§ DIRECTIVE
Leave out the pictures and copy every record exactly.

Rows from a 3D scene dataset:

▼

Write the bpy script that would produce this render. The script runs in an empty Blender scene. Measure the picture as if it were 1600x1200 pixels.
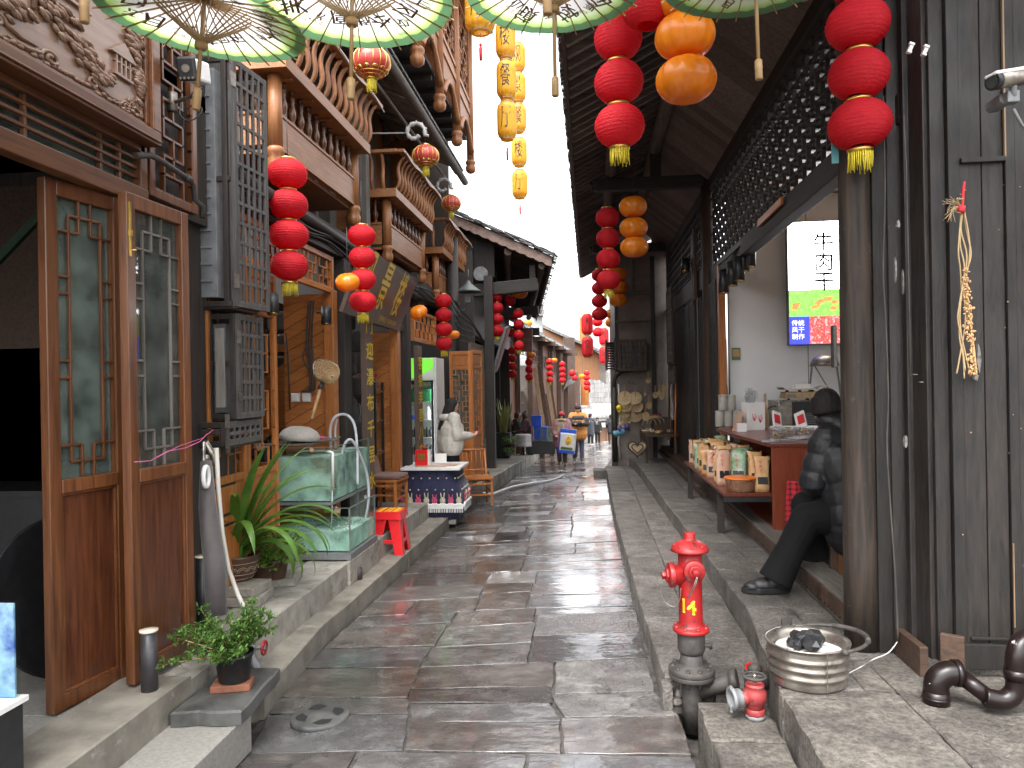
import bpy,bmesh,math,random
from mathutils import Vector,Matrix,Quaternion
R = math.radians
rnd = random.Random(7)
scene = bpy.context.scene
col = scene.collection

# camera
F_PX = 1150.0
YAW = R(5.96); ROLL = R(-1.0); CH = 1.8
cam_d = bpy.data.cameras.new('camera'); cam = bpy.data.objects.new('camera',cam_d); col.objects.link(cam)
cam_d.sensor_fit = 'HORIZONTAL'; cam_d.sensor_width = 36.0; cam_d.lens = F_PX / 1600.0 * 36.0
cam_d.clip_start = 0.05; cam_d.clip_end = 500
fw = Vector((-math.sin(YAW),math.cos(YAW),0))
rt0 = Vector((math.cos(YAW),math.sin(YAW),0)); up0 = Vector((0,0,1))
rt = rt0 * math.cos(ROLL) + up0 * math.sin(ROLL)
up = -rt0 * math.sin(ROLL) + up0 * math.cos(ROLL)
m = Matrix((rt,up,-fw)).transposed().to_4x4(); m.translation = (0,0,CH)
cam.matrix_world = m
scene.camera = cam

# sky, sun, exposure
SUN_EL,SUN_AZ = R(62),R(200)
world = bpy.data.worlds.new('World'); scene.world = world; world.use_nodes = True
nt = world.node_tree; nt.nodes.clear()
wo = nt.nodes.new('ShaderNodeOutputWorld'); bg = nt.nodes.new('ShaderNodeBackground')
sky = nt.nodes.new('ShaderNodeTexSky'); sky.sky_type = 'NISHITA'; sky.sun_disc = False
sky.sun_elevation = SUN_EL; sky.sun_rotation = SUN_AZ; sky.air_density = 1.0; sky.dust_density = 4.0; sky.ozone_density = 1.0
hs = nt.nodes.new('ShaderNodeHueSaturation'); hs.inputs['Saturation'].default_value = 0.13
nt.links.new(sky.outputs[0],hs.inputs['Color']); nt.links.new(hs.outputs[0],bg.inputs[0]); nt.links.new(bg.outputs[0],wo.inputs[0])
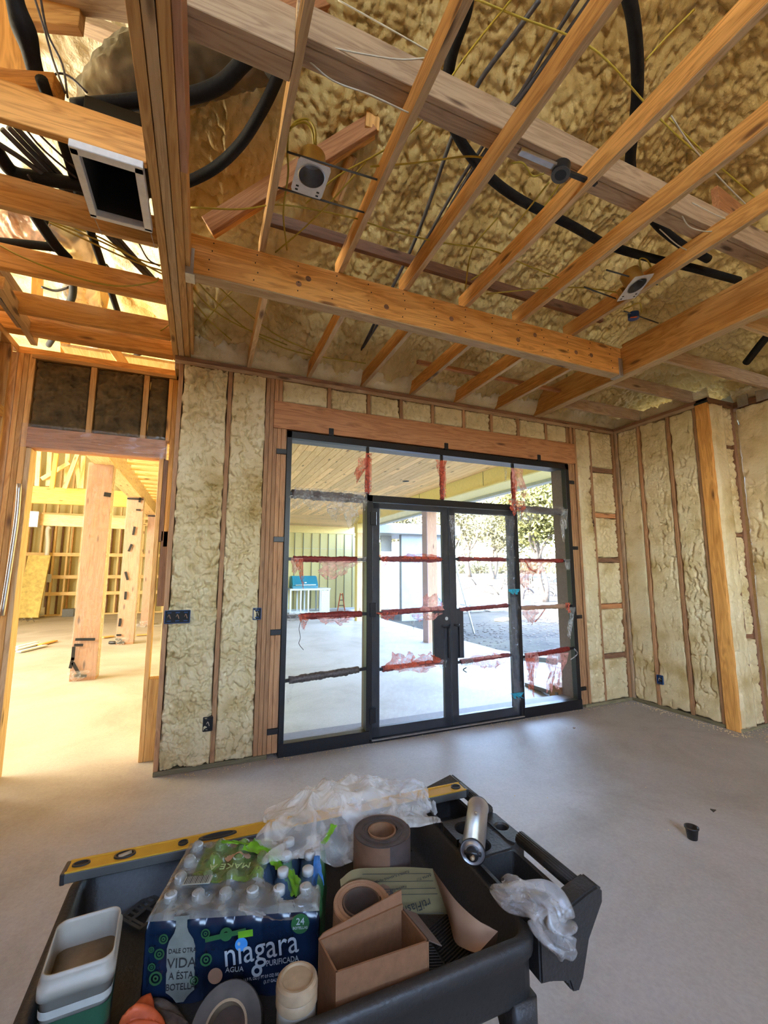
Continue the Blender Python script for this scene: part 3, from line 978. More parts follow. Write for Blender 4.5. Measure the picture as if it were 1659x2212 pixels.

▲

§ THE ANSWER
Write the bpy script that would produce this render. The script runs in an empty Blender scene. Measure the picture as if it were 1600x1200 pixels.
import bpy,bmesh,math,random
from mathutils import Vector,Matrix,Quaternion
R = math.radians
rnd = random.Random(7)
scene = bpy.context.scene
col = scene.collection

# camera
F_PX = 1150.0
YAW = R(5.96); ROLL = R(-1.0); CH = 1.8
cam_d = bpy.data.cameras.new('camera'); cam = bpy.data.objects.new('camera',cam_d); col.objects.link(cam)
cam_d.sensor_fit = 'HORIZONTAL'; cam_d.sensor_width = 36.0; cam_d.lens = F_PX / 1600.0 * 36.0
cam_d.clip_start = 0.05; cam_d.clip_end = 500
fw = Vector((-math.sin(YAW),math.cos(YAW),0))
rt0 = Vector((math.cos(YAW),math.sin(YAW),0)); up0 = Vector((0,0,1))
rt = rt0 * math.cos(ROLL) + up0 * math.sin(ROLL)
up = -rt0 * math.sin(ROLL) + up0 * math.cos(ROLL)
m = Matrix((rt,up,-fw)).transposed().to_4x4(); m.translation = (0,0,CH)
cam.matrix_world = m
scene.camera = cam

# sky, sun, exposure
SUN_EL,SUN_AZ = R(62),R(200)
world = bpy.data.worlds.new('World'); scene.world = world; world.use_nodes = True
nt = world.node_tree; nt.nodes.clear()
wo = nt.nodes.new('ShaderNodeOutputWorld'); bg = nt.nodes.new('ShaderNodeBackground')
sky = nt.nodes.new('ShaderNodeTexSky'); sky.sky_type = 'NISHITA'; sky.sun_disc = False
sky.sun_elevation = SUN_EL; sky.sun_rotation = SUN_AZ; sky.air_density = 1.0; sky.dust_density = 4.0; sky.ozone_density = 1.0
hs = nt.nodes.new('ShaderNodeHueSaturation'); hs.inputs['Saturation'].default_value = 0.13
nt.links.new(sky.outputs[0],hs.inputs['Color']); nt.links.new(hs.outputs[0],bg.inputs[0]); nt.links.new(bg.outputs[0],wo.inputs[0])
Continue the Blender Python script for this scene: part 3, from line 978. More parts follow. Write for Blender 4.5. Measure the picture as if it were 1659x2212 pixels.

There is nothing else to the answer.